[Entries with scene source code]
□ □ □
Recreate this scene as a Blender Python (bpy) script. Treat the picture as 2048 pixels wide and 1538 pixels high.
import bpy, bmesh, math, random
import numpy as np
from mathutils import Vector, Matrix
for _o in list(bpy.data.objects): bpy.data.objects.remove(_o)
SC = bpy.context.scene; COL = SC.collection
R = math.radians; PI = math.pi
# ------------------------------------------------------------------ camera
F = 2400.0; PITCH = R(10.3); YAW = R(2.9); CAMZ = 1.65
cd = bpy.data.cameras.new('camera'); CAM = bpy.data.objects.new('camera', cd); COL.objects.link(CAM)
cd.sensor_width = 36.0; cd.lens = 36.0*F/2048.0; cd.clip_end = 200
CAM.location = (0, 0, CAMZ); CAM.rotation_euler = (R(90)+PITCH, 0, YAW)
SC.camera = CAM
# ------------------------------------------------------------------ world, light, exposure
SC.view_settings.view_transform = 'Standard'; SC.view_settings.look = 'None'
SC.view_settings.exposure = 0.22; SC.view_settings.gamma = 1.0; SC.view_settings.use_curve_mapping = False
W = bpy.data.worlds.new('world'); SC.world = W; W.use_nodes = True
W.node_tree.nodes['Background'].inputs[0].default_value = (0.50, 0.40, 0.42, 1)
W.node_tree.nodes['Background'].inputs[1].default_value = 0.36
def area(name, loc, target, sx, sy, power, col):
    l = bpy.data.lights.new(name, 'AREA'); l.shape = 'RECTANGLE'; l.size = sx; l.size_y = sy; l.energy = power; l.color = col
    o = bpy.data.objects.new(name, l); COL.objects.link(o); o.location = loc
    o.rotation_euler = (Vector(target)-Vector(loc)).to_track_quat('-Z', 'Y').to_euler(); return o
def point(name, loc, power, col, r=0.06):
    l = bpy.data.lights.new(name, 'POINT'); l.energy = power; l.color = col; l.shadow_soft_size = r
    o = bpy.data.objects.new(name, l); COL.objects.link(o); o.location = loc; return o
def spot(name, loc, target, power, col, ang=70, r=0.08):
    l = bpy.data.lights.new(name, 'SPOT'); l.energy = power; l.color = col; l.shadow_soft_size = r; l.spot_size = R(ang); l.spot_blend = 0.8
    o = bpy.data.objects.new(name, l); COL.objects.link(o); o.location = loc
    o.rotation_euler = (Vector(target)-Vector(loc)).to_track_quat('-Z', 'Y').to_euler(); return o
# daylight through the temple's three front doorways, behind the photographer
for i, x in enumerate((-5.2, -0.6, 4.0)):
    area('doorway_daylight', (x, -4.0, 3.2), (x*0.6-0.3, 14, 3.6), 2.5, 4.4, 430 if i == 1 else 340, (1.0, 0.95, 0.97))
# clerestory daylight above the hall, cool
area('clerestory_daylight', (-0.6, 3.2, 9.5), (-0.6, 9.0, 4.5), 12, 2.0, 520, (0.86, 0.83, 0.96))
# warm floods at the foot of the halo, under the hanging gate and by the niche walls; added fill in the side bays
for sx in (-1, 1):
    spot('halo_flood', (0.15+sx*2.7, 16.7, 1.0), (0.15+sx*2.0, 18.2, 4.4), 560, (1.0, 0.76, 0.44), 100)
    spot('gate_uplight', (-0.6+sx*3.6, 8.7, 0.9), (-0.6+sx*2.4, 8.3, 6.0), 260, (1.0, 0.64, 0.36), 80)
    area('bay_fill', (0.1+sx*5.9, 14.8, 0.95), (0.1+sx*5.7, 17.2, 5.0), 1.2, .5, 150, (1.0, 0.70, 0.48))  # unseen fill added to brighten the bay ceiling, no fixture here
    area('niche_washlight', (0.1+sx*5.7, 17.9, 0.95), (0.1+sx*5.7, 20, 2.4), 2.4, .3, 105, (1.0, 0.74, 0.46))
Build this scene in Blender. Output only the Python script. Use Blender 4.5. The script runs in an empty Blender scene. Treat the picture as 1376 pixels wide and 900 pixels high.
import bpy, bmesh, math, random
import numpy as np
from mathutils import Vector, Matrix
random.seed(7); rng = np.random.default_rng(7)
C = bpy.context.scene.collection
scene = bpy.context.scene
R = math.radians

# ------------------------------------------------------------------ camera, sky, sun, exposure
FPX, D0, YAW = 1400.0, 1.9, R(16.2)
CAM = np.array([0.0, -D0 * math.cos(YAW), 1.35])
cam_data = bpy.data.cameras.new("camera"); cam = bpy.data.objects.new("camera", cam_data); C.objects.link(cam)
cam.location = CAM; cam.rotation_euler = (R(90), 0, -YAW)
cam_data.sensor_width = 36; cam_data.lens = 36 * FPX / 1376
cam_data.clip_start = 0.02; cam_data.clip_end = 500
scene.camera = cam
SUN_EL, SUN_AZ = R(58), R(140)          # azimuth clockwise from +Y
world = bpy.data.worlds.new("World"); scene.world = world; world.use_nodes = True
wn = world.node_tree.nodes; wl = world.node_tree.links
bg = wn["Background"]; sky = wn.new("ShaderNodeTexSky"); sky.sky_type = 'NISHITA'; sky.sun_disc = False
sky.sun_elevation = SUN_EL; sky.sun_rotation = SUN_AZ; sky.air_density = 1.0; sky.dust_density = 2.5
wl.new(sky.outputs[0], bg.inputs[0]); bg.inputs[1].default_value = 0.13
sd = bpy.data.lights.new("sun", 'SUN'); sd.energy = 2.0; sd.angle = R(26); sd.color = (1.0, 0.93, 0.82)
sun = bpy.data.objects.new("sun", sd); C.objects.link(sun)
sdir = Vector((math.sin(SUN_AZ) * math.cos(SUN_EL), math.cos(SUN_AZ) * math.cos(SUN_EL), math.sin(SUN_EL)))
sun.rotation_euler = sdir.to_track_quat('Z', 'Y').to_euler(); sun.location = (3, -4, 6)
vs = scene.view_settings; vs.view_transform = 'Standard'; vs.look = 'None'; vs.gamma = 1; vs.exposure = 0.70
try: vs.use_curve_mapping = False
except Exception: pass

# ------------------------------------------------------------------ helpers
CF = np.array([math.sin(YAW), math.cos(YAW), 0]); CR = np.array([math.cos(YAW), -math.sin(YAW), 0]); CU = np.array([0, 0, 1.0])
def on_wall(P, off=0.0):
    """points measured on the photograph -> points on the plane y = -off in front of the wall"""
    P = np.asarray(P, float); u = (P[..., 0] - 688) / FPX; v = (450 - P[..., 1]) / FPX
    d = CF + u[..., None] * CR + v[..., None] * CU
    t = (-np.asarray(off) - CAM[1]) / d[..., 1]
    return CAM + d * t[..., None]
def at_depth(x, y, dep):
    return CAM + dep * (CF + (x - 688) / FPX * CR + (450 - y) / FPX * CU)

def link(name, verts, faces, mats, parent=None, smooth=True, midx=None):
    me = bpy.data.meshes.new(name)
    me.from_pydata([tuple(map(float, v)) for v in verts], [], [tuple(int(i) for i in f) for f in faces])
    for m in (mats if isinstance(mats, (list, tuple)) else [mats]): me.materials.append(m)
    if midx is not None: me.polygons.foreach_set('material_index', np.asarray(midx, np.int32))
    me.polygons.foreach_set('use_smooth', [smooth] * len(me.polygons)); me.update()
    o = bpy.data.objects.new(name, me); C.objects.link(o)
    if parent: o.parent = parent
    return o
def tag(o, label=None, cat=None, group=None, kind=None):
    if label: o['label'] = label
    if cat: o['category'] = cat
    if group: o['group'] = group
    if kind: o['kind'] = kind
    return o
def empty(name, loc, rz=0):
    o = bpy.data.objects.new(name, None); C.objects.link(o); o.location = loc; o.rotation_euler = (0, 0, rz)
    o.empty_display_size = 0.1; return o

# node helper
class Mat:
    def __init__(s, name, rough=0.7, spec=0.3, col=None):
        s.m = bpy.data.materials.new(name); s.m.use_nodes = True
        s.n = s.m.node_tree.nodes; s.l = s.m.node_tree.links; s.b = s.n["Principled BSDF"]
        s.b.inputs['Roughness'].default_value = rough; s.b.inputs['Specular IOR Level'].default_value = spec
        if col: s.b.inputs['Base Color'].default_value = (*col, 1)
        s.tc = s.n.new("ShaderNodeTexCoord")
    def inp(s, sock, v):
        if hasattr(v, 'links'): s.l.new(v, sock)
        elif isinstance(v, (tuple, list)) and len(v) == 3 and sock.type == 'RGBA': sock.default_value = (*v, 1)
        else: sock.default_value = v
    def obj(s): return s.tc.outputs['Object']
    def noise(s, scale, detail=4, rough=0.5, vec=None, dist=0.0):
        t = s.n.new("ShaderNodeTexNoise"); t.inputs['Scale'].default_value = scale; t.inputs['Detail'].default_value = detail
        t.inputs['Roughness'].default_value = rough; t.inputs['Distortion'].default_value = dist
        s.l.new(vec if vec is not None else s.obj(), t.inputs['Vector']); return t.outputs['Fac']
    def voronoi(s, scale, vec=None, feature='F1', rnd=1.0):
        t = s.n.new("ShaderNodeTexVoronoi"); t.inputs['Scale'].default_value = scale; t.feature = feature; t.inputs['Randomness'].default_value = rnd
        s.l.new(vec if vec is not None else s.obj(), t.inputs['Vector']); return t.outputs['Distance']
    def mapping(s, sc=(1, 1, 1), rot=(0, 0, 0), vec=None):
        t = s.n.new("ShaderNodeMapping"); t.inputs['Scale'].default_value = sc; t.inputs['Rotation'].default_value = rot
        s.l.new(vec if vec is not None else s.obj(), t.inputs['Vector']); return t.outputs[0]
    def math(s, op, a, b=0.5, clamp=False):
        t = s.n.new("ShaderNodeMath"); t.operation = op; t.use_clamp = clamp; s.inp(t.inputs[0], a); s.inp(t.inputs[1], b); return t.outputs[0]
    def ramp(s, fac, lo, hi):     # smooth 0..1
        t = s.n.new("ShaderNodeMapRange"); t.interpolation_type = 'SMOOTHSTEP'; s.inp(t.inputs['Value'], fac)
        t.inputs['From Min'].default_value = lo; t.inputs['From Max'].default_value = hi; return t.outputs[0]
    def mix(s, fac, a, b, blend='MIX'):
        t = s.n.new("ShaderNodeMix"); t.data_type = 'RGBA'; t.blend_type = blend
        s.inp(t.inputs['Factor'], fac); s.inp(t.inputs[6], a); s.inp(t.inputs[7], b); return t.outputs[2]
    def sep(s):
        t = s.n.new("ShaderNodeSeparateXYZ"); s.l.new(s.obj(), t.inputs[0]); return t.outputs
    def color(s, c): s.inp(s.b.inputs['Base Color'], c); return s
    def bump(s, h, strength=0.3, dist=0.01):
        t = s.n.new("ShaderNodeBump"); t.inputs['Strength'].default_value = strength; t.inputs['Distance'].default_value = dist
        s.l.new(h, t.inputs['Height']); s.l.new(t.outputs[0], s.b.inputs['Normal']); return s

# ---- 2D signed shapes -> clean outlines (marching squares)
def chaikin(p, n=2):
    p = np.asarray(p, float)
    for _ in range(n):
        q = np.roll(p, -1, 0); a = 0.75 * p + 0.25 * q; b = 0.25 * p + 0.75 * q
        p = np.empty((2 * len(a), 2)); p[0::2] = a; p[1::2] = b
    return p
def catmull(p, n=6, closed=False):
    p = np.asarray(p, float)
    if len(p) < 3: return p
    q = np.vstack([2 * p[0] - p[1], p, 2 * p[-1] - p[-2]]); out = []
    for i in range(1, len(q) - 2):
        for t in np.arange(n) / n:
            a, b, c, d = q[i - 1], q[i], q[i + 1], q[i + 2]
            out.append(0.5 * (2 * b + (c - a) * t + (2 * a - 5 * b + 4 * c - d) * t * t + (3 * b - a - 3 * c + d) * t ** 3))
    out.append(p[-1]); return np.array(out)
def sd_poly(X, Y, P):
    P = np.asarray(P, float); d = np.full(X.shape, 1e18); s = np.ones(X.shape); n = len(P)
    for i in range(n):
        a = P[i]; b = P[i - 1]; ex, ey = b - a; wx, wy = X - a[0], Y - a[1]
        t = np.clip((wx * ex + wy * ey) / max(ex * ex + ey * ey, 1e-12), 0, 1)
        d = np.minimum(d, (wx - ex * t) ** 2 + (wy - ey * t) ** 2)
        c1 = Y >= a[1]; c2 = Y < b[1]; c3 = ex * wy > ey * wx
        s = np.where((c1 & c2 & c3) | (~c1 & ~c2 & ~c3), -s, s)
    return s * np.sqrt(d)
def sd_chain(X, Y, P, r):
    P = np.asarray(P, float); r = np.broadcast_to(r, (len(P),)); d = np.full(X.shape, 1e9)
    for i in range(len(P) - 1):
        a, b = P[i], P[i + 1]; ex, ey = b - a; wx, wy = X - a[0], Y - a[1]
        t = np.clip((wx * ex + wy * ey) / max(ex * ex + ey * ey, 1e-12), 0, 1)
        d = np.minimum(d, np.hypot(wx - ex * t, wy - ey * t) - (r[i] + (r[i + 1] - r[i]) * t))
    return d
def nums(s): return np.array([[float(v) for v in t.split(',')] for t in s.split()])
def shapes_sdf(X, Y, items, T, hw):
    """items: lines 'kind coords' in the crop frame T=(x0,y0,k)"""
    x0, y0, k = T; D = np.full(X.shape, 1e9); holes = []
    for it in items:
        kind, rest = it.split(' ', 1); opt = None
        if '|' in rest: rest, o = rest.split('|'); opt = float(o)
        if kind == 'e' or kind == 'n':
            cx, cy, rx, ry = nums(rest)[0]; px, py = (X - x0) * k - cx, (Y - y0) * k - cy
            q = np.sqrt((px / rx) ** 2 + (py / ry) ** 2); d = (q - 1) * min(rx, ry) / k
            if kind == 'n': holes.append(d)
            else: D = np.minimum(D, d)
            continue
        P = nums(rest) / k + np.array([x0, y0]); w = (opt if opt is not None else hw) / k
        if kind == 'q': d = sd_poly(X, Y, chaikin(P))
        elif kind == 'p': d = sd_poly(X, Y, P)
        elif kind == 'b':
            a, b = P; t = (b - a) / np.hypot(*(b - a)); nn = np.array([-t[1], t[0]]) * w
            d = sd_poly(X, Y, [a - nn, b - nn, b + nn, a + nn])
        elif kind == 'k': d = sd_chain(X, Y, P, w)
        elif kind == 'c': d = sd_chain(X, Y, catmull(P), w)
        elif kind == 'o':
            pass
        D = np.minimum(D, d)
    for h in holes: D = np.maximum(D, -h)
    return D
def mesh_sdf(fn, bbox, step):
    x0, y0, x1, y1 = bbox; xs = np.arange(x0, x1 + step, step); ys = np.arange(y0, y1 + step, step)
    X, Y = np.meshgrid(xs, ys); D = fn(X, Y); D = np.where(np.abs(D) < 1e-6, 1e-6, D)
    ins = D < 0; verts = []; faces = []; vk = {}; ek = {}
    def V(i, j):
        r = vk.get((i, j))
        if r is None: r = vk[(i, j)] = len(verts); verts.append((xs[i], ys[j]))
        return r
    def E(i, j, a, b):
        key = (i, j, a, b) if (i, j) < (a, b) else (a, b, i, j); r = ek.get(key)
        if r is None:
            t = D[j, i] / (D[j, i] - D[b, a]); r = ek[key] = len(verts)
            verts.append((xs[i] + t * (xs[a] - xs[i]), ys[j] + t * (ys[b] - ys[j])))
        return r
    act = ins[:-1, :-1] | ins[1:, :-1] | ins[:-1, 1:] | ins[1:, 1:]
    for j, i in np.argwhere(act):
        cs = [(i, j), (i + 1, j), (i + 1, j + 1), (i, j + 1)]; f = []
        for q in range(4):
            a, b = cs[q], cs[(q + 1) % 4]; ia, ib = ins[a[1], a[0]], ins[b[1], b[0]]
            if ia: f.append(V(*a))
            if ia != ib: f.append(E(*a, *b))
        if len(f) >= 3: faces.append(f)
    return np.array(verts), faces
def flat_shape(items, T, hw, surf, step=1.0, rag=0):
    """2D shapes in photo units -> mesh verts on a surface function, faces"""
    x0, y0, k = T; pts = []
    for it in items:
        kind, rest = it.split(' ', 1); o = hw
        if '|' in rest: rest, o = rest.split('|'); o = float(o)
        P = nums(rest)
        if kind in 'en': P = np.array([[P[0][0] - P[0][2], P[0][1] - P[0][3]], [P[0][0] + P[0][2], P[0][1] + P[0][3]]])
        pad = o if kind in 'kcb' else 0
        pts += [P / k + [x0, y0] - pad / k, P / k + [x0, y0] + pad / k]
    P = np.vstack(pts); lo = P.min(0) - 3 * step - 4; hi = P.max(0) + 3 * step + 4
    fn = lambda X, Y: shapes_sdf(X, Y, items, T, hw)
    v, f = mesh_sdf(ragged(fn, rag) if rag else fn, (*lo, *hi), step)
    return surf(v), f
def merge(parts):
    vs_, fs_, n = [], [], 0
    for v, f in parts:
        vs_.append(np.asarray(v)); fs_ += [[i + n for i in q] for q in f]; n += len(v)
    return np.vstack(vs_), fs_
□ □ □
> WHAT TO PRODUCE: Your task is to gather all lines from the entries above that hold the word "Blender".

> ANSWER TO THIS EXERCISE:
Recreate this scene as a Blender Python (bpy) script. Treat the picture as 2048 pixels wide and 1538 pixels high.
Build this scene in Blender. Output only the Python script. Use Blender 4.5. The script runs in an empty Blender scene. Treat the picture as 1376 pixels wide and 900 pixels high.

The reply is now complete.